Laggy drive

Hello!

I have a WDC WD5000BEVT-22A0RT0 (as seen from the devive manager). It’s this drive I guess, 500GB. I run Windows 7 on a fresh notebook and it goes smoothly without problens.

There is one though.

When I swtich the notebook off (or go to standby) the drive makes a characteristic sound when it stops.

When the HDD is powered again it also makes a characteristic sound.

Why do I say that?

When I play some game (let it be any game or even anything that uses HDD over and over again) it sometimes freezes - lags for a second or two (or three). This happens when (for instance) some new graphics needs to be loaded to game. And it’s pretty old game actually - Call of Duty 1 or Warcraft III (yes, older than 7 years).

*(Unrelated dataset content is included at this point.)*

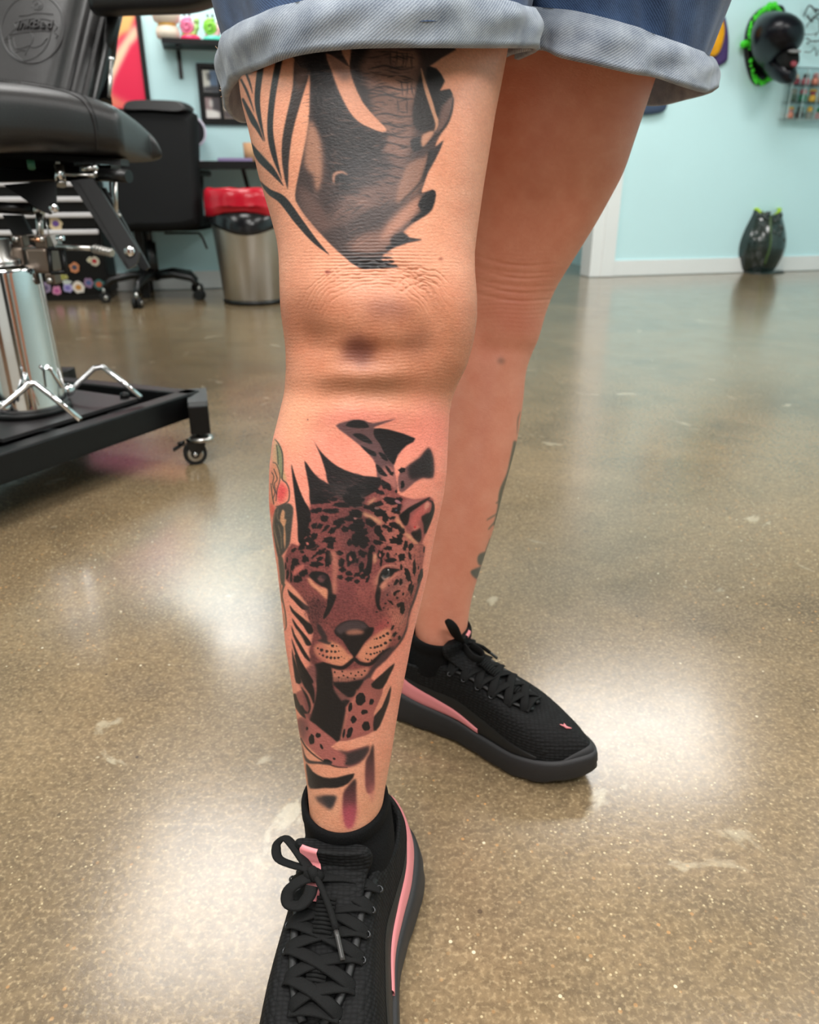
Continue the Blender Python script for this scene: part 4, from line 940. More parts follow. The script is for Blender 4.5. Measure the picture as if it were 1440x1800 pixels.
def grid_obj(name, R, m, parent, closed=True):
    """rows of points -> cloth with a uv in metres"""
    R = np.asarray(R); nr, n = R.shape[:2]
    u = np.concatenate([[0], np.cumsum(np.linalg.norm(np.diff(R[0], axis=0), axis=1))]); v = np.concatenate([[0], np.cumsum(np.linalg.norm(np.diff(R[:, 0], axis=0), axis=1))])
    ucl = u[-1] + np.linalg.norm(R[0, 0] - R[0, -1])
    fcs = []; uvs = []
    for i in range(nr - 1):
        for j in range(n if closed else n - 1):
            jj = (j + 1) % n
            fcs.append((i * n + j, i * n + jj, (i + 1) * n + jj, (i + 1) * n + j))
            u1 = u[jj] if jj else ucl
            uvs += [(u[j], v[i]), (u1, v[i]), (u1, v[i + 1]), (u[j], v[i + 1])]
    me_ = bpy.data.meshes.new(name); me_.from_pydata([tuple(p) for p in R.reshape(-1, 3)], [], fcs)
    me_.uv_layers.new(name='cloth').data.foreach_set('uv', np.array(uvs).ravel())
    me_.polygons.foreach_set('use_smooth', [True] * len(fcs)); me_.materials.append(m)
    o = bpy.data.objects.new(name, me_); col.objects.link(o)
    if parent: o.parent = parent; o.matrix_parent_inverse = parent_matrix(parent).inverted()
    return o
NC = 220
def loop3(rows): return catmull(np.array([tuple(at(*r)) for r in rows]), NC, True)
f_bot = loop3([(396, 160, .615), (417, 133, .560), (462, 112, .510), (522, 91, .485), (604, 80, .474), (681, 77, .468), (767, 77, .474), (850, 78, .505), (905, 78.5, .53), (943, 80, .565), (938, 90, .66), (880, 110, .74), (760, 125, .78), (620, 150, .79), (500, 190, .77), (430, 212, .72), (398, 190, .67)])
f_top = loop3([(391, 78, .610), (403, 55, .560), (450, 28, .505), (522, 4, .482), (604, -9, .470), (681, -15, .464), (767, -18, .470), (850, -8, .50), (905, 6, .527), (936, 15, .565), (932, 20, .66), (880, 30, .74), (760, 40, .78), (620, 55, .79), (500, 85, .77), (430, 105, .72), (398, 98, .67)])
b_bot = loop3([(897, 92, .665), (950, 83, .635), (985, 96, .625), (1048, 110, .62), (1115, 125, .63), (1152, 131, .64), (1200, 147, .655), (1240, 158, .68), (1259, 152, .715), (1250, 160, .77), (1211, 171, .83), (1148, 183, .89), (1050, 172, .93), (950, 152, .91), (885, 130, .83), (872, 110, .73)])
b_top = loop3([(900, 10, .665), (942, 12, .632), (1007, 19, .622), (1060, 31, .618), (1107, 44, .627), (1150, 60, .638), (1198, 78, .655), (1235, 93, .68), (1250, 101, .715), (1244, 108, .77), (1205, 113, .83), (1148, 118, .89), (1050, 110, .93), (950, 85, .91), (885, 60, .83), (876, 30, .73)])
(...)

Maybe poor hardware? I guess not. 4GB DDR3, ATI Mobility Radeon HD 5650 with 1GB own memory, Intel Core i3 (2.13GHz, 3MB L3 cache). Quite not poor for 7-years old games.

Back to lags. Guess what!

When the lag happens I hear two characteristic sounds. First the one produced by a drive being switched OFF, immediately followed by sound of drive being switched ON.

Whoa! I am here to ask why my HDD spins down only to lag and immediately spin up again?

Most likely those sounds are clicks.  If so, then it’s the drive parking its heads.  Is it possible that you have any power services set that might be shutting down the drive, if it’s inactive for a period of time?

Yes, I guess that when the drive spins down it’s sound is similiar to click.

Power services? I don’t think so - if such exist, they are standard for Windows 7 (or may be part of Acer ePower management or whatever). Anyway I can’t seem to find any option to change this behavior in Windows power management.

But! I have also an external WD HDD - I can hear the very same sounds coming out of it. And this happens when the drive is plugged to Windows 7 notebook as well as old Windows XP PC. I won’t say if it lags my games when making those sounds, as it’s slow comparing to internal drive and generally lags.

It seems that this “head parking” is WD’s job, isn’t it? My Samsung in old PC doesn’t do that either.

Bump!

My problem is still not solved and cool, powerful, brand new notebook still lags on 7-year old games.

Help!

Zylak wrote:

Power services? I don’t think so - if such exist, they are standard for Windows 7 (or may be part of Acer ePower management or whatever). Anyway I can’t seem to find any option to change this behavior in Windows power management.

 

Here’s a picture.  I could be wrong, but as I understand it, the drives should go into sleep mode when the OS calls for it.  So, you could try and see if extending the sleep time helps with keeping the drive active while you playing. 

Ty for answer. Of course I’ve had already tried it.

And as I expected it didn’t work at all. It was easy to predict, as that function was set to 20 minutes by default - the game requests HDD a lot more often, thus that OS setting has no effect on game performance at all.

Just played CoD 1. Lags as **bleep**! Help!

It’s so annoying - every few seconds the game lags and at the same time I hear the spin-up (or whatever) sound! :frowning:

the drive is not good…

recover your data and return it to the warranty

i dont understand why do you continue to test it :stuck_out_tongue:

Lol :expressionless: I’ve already sent my laptop to another country for warranty! The optical drive was faulty. This is nuts! I’ll possibly try calling Acer tech support but I just don’t believe that it’s faulty HDD. I’m nearly sure that it’s some stupid power saving or life extending setting. Whether it’s WD’s or Microsoft’s job and if it’s chanagble (and how) - this is the question.

AND my external WD drive makes the exact same sounds very often - it goes to sleep or parks its heads (or whatever) after very short peroid of time or even while it should work. Though it’s transfer is generally too slow and I can’t say if it lags games the same way, as they lag all time.

can you try the drive on a diferent computer like a normal desktop?

No way, the notebook which it is inside is under warranty peroid. I’d rather not loose it just to know that my HDD is broken!

Bump!

Still need help. I guess that the HDD might try to damage protect its platters. Still I only use it when it sits safely on my desk, thus - how do I switch it off?

You’re kind of stuck on this one.  Laptops are not really good for gaming, but the issues I see are: 1) if you’re playing from ram for a while, then the drive parks the heads, which is what it’s designed to do; 2) when the game calls for more data from the drive, it spins up, and causes the game to lag. 

Some things to consider:

  1. Are you killing all the resources to play?  If you are then maybe you shouldn’t. 

  2. Try multiple window configurations.  Turn off hibernate, sleep, etc.  Turn on Indexing if it’s off, so Windows keeps the drive active.

  3. Are you moving the laptop around? This could cause heads to park, also.

4) Realize that the drive just may not really work for gaming.  Those heads parking are a design feature of the drive, and if you can’t figure a work around that allows you to game effectively, then you will just have lags while gaming.